A Look on the Lighter Side: Family dialogue can be a mindfield for faint of heart

Judy Epstein

Communicating with your nearest and dearest can be tricky at the best of times. For instance, one of my boys got very upset years ago when he thought I had threatened someone with a beating.

“Mommy, who are you going to beat up here?” he asked in a tremulous voice.

“No one!” I answered. “Whatever gave you that idea?”

It eventually turned out that he’d overheard me talking politics with a friend. “We might lose the Senate,” I had apparently said, “but we’ll definitely beat them in the House.”

It isn’t just me, confusion is everywhere. A friend told me that recently, with so many college graduates and world travelers home from school, she and her husband had called a family meeting.

“We’re going to need some more rules,” she told them. “From now on, everyone has to be sure to leave the shower curtain open, so it doesn’t get moldy.”

“You mean closed,” said her son.

“No, I mean open,” she said. “Closed is how it gets moldy.”

“But that’s exactly why you should want it closed — so that it doesn’t,” he responded.

This continued until one of the other children noticed that although the words sounded diametrically opposed, both mother and son were miming the same gesture for what should happen to the shower curtain — namely, two hands starting together but ending up far apart.

“You both mean the same thing,” she exclaimed. “You’re just saying it differently. You, Mom, mean the curtain itself gets opened out, while my brother means that anyone looking at it from outside the shower would think the shower area is closed off.”

“Exactly!” Mother and son said, together.

Thank goodness they solved that one.

Misunderstandings can even happen out of thin air. I was driving one of my boys somewhere, when he was old enough to sit in the front seat — say, 14 — but not yet old enough to drive. We came to an intersection where a left turn would bring us to a traffic light that seemed always to be red. So I turned right, planning to go the long way around the block and avoid it. But the move puzzled my son, who knew that our ultimate destination lay to the left. “Why are you going this way?” he asked me.

“To avoid the light,” I replied.

Puzzled, he looked up at the cloudless sky. “Um, how, exactly, is that supposed to work?”

It took me several days to figure out that it seemed to him as if his crazy mother was planning to outwit the sun.

Eventually, this boy went to college and was finally about to graduate. His university, in its infinite wisdom, announced that commencement would be held in its open-air football stadium…come rain, shine or thunderstorm.

I packed for the worst: three ponchos, two umbrellas, two binoculars, and one waterproof portfolio for the diploma. The only thing that would carry it all was a college backpack.

It made perfect sense to me, but it did not impress the guard at the stadium entrance. “No backpacks,” she barked.

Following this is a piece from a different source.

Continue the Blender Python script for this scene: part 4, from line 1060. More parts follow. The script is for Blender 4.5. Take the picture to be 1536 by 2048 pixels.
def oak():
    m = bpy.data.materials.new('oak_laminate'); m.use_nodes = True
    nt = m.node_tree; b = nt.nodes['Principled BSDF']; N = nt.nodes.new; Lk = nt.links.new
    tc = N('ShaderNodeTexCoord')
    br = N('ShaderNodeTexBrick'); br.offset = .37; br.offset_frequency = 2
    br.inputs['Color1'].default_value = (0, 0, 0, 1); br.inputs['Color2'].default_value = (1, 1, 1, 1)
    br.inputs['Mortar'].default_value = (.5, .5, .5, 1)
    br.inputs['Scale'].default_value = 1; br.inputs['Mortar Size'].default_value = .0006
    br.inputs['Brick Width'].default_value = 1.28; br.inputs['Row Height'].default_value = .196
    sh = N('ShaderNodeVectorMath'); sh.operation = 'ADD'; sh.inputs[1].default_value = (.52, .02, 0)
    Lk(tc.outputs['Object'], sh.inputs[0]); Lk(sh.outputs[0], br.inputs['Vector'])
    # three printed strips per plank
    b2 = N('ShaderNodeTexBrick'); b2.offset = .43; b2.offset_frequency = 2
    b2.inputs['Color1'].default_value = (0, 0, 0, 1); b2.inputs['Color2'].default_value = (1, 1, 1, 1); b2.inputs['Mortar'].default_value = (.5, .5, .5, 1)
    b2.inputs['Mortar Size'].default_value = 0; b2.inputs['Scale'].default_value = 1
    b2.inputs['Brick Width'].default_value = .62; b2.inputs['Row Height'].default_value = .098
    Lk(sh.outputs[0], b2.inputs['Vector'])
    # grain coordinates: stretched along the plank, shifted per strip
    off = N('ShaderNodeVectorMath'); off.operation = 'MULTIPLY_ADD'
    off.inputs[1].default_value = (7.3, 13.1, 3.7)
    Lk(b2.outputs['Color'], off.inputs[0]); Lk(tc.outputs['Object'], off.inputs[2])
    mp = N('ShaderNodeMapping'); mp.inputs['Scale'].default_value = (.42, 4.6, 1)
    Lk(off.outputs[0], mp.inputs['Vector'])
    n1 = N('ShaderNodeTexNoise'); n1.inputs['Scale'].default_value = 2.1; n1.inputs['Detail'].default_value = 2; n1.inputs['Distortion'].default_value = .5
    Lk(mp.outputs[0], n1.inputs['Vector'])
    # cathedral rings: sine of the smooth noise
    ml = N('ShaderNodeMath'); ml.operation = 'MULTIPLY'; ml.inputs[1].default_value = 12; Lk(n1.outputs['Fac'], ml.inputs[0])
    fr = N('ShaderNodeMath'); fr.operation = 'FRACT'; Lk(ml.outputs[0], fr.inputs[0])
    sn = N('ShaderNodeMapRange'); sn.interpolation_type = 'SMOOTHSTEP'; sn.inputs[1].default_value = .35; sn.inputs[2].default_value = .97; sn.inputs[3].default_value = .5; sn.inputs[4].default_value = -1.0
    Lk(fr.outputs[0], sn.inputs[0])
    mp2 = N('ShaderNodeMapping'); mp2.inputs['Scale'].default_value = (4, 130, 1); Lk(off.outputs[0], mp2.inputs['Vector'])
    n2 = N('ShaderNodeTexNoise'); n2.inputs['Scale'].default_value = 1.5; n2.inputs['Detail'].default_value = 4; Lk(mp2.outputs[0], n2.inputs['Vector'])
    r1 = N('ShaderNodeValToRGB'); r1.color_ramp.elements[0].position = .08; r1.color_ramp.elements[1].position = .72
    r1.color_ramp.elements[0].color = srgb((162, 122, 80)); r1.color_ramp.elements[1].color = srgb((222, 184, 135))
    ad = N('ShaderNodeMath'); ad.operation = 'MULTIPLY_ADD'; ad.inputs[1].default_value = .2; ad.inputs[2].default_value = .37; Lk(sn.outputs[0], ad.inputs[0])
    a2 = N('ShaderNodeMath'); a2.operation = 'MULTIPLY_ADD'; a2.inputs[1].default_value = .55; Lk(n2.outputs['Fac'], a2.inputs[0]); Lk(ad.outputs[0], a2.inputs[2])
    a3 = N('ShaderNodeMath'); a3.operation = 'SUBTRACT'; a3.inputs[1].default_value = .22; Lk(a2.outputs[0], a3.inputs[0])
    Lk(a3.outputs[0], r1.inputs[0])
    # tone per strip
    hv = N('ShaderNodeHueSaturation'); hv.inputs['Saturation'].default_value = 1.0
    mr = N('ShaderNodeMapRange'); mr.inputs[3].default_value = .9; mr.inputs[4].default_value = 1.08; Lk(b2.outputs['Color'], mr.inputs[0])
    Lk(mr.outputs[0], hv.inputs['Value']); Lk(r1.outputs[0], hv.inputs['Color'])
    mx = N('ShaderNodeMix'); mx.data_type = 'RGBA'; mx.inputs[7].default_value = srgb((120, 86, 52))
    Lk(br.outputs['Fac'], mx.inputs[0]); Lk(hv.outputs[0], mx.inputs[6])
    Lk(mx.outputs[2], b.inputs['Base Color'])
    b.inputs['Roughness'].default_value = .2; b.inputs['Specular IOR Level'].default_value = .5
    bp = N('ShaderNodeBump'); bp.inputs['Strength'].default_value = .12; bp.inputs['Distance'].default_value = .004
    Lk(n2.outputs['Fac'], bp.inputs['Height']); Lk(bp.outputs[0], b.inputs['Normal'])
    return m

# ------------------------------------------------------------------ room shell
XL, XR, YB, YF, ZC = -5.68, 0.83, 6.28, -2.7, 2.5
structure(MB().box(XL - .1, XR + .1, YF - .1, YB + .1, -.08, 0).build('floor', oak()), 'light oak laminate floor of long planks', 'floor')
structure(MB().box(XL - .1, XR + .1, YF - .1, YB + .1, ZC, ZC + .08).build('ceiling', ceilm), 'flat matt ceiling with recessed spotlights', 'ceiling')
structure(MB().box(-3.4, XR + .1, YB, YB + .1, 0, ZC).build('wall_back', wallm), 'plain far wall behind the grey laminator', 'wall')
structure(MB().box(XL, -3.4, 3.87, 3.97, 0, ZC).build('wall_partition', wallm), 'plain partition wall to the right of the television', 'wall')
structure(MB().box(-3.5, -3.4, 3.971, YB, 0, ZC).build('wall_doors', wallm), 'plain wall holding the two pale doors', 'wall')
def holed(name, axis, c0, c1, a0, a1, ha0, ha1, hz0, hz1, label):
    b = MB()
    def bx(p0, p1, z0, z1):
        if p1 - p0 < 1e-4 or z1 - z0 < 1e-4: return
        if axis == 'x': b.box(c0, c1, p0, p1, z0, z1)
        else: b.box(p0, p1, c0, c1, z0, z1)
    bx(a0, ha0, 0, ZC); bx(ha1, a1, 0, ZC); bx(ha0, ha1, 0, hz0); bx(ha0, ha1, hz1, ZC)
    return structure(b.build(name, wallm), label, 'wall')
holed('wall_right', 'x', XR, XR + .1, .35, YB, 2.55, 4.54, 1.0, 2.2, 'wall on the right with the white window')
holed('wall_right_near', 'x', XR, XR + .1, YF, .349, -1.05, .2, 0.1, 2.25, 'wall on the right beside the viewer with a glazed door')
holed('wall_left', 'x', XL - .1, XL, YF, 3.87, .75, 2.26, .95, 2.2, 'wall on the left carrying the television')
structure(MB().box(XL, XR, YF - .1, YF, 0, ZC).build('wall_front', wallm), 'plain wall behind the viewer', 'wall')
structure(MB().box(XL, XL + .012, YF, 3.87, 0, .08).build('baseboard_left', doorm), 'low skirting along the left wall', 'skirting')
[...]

“There was nothing from the university about backpacks,” I protested. “It just said ’stadium attire.’ I only need this because of the rain. Here, see for yourself.” And I unzipped every zipper, opened every compartment and gave a guided tour of everything inside.

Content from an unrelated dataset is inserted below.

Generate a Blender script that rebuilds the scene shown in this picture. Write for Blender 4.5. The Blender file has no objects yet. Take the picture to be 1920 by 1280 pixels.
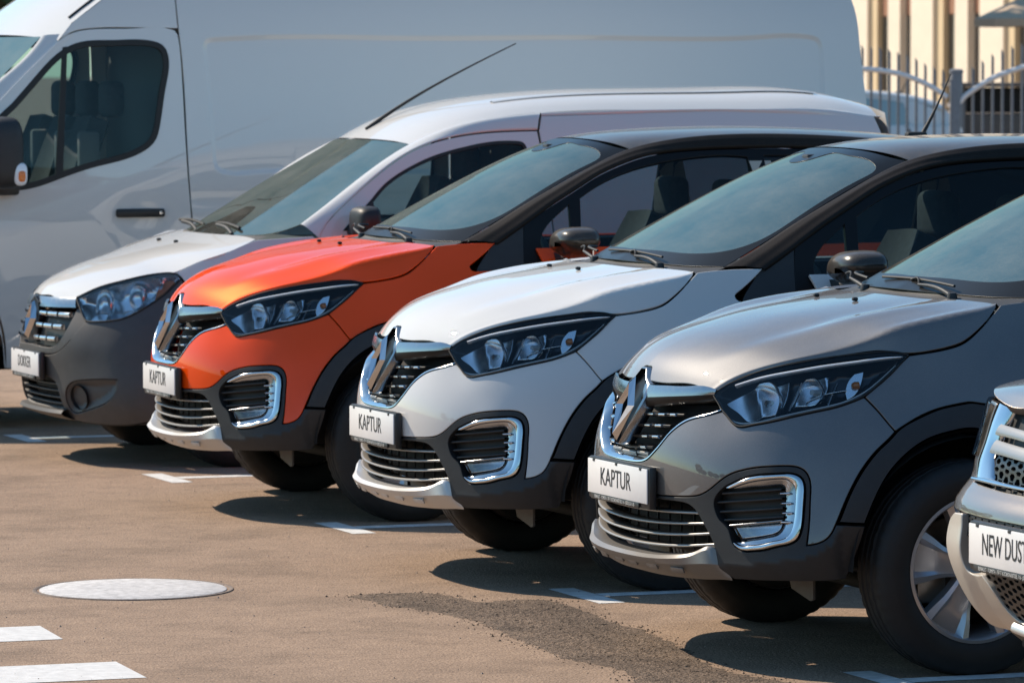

The guard was adamant. “No backpacks,” she snapped again.

“Then what am I supposed to do with it?” I wailed.

“You’ll have to check it,” she said.“Over there.” She waved her hand, away from the stadium, toward the whole rest of the campus.

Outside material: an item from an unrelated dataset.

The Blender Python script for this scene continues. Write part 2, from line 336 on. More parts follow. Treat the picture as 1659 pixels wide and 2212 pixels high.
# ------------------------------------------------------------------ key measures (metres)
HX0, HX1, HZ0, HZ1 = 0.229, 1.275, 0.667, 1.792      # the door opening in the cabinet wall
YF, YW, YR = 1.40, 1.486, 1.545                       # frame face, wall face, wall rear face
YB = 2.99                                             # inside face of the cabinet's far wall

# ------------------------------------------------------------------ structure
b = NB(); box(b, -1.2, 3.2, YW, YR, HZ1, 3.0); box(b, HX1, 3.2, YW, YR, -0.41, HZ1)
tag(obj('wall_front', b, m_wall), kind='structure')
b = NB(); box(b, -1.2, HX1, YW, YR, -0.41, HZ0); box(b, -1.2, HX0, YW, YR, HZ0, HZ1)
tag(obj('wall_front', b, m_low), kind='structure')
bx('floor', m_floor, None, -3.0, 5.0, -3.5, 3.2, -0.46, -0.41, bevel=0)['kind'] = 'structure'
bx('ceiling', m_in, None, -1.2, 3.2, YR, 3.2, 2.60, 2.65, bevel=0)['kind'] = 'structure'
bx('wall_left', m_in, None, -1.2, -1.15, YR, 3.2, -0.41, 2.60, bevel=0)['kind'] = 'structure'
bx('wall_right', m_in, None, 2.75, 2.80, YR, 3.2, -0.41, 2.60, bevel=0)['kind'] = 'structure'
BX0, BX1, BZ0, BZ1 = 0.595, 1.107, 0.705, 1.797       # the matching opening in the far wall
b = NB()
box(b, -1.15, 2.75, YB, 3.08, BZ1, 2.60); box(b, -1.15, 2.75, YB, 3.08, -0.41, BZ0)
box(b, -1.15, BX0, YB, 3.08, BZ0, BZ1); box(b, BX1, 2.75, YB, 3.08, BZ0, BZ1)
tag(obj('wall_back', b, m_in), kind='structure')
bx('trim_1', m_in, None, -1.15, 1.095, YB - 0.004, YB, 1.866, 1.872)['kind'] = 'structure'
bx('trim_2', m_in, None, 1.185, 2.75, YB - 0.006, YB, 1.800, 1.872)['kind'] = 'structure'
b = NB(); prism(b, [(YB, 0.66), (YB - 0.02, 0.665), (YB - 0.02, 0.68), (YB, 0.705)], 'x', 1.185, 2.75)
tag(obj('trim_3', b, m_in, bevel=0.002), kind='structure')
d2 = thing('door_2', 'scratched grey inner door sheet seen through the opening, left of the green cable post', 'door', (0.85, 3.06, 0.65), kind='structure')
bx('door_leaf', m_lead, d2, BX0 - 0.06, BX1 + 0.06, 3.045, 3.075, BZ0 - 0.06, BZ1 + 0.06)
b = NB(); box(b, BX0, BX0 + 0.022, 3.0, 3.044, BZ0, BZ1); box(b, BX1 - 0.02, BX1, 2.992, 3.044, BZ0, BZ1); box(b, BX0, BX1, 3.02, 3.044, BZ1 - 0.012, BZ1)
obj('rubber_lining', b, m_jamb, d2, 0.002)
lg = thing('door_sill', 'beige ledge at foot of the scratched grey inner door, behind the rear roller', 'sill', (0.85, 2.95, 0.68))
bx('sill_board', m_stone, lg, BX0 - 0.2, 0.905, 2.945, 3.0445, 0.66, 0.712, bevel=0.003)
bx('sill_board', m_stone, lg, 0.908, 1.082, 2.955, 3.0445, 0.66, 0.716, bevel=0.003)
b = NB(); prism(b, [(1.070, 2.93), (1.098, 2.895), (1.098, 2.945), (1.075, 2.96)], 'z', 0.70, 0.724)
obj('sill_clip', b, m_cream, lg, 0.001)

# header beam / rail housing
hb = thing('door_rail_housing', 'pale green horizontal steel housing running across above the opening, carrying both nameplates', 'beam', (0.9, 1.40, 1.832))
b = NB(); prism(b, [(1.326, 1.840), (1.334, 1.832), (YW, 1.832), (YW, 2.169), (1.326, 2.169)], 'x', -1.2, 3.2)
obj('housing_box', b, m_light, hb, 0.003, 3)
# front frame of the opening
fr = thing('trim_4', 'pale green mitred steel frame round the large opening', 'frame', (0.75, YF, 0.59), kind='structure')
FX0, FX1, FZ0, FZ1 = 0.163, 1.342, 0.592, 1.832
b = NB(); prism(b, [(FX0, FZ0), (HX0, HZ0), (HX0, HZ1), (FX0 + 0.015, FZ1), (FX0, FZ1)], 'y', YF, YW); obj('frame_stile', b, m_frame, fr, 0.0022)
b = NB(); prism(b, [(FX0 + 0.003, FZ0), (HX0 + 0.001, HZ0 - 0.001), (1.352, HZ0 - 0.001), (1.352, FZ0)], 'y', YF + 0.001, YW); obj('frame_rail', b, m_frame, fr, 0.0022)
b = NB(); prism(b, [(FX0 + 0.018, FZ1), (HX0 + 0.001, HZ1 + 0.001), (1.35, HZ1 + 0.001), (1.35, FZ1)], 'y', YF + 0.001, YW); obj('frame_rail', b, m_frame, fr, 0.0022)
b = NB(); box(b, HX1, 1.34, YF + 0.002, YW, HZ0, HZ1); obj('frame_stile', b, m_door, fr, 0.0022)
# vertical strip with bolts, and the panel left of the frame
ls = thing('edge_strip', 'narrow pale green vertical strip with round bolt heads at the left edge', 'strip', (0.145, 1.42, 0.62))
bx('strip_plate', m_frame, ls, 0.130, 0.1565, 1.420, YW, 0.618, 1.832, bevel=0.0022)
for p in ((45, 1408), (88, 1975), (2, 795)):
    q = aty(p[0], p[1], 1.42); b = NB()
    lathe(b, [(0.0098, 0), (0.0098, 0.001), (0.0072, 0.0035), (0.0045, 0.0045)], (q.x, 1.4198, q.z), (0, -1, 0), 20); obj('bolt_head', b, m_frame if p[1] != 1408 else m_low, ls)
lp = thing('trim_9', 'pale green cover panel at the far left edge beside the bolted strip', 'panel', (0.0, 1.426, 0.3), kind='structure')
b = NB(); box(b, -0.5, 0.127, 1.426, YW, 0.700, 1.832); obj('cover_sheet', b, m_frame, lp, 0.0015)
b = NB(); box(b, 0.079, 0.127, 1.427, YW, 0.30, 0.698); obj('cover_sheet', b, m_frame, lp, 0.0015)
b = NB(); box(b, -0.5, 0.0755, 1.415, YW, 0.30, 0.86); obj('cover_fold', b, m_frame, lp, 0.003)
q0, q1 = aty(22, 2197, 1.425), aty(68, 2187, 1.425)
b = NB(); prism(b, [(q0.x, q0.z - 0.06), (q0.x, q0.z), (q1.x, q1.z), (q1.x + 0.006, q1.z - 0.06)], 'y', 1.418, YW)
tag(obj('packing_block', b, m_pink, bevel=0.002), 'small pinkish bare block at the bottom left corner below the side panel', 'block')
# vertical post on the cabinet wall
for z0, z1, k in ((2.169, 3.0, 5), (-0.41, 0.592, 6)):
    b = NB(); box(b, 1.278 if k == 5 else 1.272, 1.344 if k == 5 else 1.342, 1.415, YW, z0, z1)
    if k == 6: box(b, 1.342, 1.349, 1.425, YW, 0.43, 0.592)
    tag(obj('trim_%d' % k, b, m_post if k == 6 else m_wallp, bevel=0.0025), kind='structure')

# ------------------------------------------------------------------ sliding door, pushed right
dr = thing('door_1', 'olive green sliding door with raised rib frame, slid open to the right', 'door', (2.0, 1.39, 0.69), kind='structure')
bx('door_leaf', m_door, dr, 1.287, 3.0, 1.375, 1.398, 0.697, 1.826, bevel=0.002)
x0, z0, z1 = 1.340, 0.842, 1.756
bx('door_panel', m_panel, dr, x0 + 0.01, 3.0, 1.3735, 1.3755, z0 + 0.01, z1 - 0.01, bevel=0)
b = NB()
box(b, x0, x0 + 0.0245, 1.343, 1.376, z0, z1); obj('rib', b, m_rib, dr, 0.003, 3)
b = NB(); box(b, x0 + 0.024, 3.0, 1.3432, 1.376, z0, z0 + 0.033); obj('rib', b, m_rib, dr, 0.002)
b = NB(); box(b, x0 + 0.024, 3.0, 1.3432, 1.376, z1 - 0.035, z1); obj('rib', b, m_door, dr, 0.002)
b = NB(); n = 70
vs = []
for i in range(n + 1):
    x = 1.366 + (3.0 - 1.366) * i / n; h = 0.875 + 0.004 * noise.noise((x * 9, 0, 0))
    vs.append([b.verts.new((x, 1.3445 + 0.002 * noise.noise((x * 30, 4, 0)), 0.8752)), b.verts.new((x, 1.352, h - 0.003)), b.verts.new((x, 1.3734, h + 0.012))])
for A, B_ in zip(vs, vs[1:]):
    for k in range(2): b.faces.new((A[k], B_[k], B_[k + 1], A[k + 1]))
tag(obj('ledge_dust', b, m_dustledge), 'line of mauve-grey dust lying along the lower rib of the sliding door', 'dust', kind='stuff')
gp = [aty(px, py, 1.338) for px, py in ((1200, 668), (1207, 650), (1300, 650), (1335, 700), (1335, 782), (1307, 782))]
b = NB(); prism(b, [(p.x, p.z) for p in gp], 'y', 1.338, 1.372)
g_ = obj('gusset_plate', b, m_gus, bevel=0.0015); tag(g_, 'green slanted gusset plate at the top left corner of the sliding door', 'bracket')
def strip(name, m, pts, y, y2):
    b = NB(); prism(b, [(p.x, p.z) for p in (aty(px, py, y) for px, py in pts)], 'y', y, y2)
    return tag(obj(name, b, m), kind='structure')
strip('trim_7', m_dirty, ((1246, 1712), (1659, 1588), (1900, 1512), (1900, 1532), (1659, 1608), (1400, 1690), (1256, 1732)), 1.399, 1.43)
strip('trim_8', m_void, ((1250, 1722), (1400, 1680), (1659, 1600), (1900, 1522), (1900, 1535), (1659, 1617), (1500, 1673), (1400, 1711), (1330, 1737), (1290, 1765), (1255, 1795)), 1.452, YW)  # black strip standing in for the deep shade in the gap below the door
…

“No can do,” I said. I was afraid that if I wandered off in search of the mythical bag check, I might miss my child’s entire graduation… which wasn’t an option. On the other hand, I am no longer young enough for sprinting nimbly past stadium guards, so I stood rooted to the spot.

Finally, someone came to their senses and let me in — bag and all.

But recounting this story later, to the newly minted graduate, he had only one question for me.

“Why didn’t you just let them check the bag?” he asked.

Boom! Twenty-five minutes later I was still in mid-rant about why I couldn’t, shouldn’t, wouldn’t “just check the bag,” when it became clear he thought I had simply refused to let the guard look into it.

“If only!” I said, and ranted on.

It would have been easier to avoid the light.